Back in May, the Fifth Circuit, by a 2-1 vote, refused to put on hold a district judge’s decision temporarily halting the implementation of the President’s actions, which is often what happens when a lower court makes such a big decision. As a result, the president’s executive actions have yet to go into effect. That Fifth Circuit ruling back in May wasn’t formally a decision on the merits, that is, a decision on whether the district court’s opinion concluding the program was likely unlawful was right, but the majority opinion discussed the merits of the case enough to suggest that it agreed with the district court. So the writing seemed to be on the wall when the Fifth Circuit announced that the two judges who voted against the administration in May would be hearing the appeal on the merits in July. And that July oral argument only seemed to confirm what most observers had already suspected: the Fifth Circuit will likely be issuing another 2-1 decision against the administration. Yet more than three months later the country, not to mention all of the families that would be affected by the president’s executive action, are still waiting for that decision. The delay is almost as inexplicable as it is problematic.

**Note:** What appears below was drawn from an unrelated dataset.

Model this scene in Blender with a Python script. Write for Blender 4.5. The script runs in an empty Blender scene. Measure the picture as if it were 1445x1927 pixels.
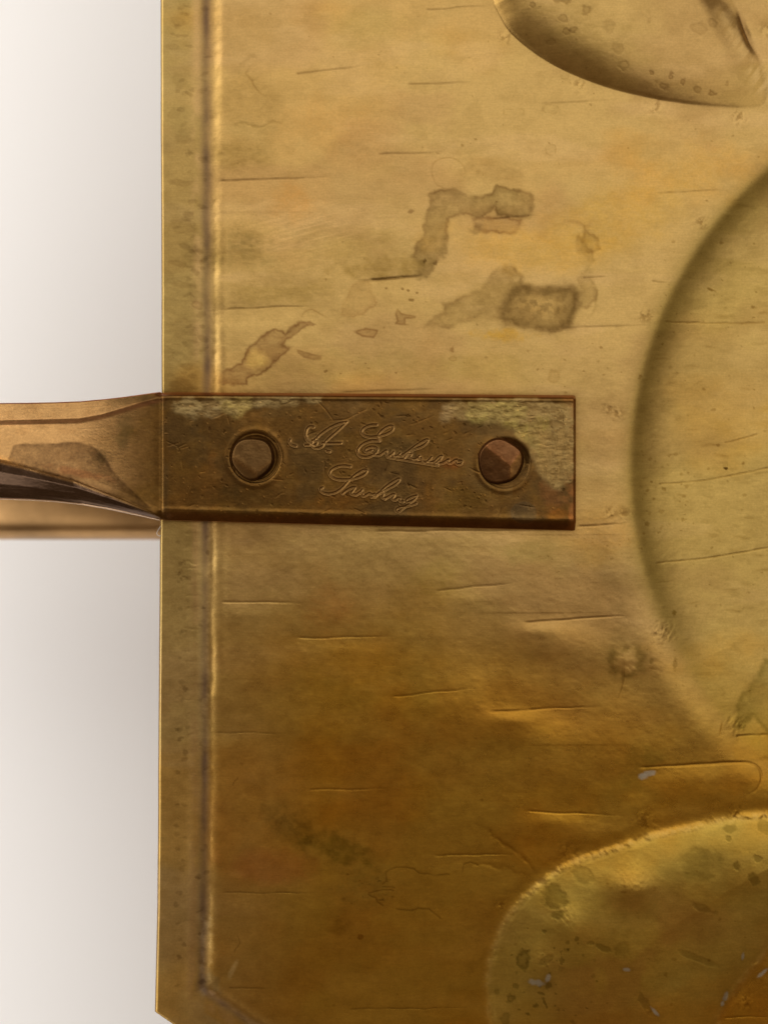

It’s inexplicable because the court surely could have issued an opinion by now. The Fifth Circuit has said it “attempts to reach a decision within 60 days after” oral argument, and in 2014, it met that goal, with the median time between oral argument and opinion in civil cases just 1.8 months. To be sure, even if this case is more complicated than many the Fifth Circuit hears, there can be no doubt that two of the judges on the panel were very familiar with the issues in the case well before oral argument. After all, they wrote the opinion that discussed them back in May. And the Fifth Circuit has already recognized that the case is an important one that should be resolved as expeditiously as possible; that’s why it expedited the parties’ briefing in the case.